I don't really see why anyone would think moving to 8 ohm drivers would be under most circumstances. Let's be realistic, most of us are constantly buying and selling gear anyway, surely we would just do our best to make amps match our speaker setup?

For example, I have recently purchased a pair of SLS 8". Previously I was running my 4 ohm midbass off 150 Watts per side. I'll be happy with 2 X 75W @ 4 ohms for a little while, but pretty soon I'm going to get another amp, bridge the two amps up and have 300 Watts per side at 8 ohms anyway.

Given how power is not really as expensive as it used to be, I only look at effeciency ratings to question whether the quoted Xmax can be reached with stated RMS power.
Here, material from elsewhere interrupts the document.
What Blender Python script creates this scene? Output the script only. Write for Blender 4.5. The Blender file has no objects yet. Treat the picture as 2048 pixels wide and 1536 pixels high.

For example, if I saw this on an 8" driver (I haven't, but one day i'm sure i will):

Sensitivity: 79db
RMS power: 150W
XMAX: 10mm one way

I would call bs on ever seeing the driver stroke that much without causing a vcv (voice coil volcano).

If I trust the specs, I won't look at sensitivity or effeciency. I'll look at cone size, fs, rms power handling, and Xmax to determine what role it will play in a given setup and what amp to get for it.

Waveguides and arrays are the only form of free sensitivity. High sensitivity drivers are too ugly in response, too low in xmax, and too freaking big. End of story.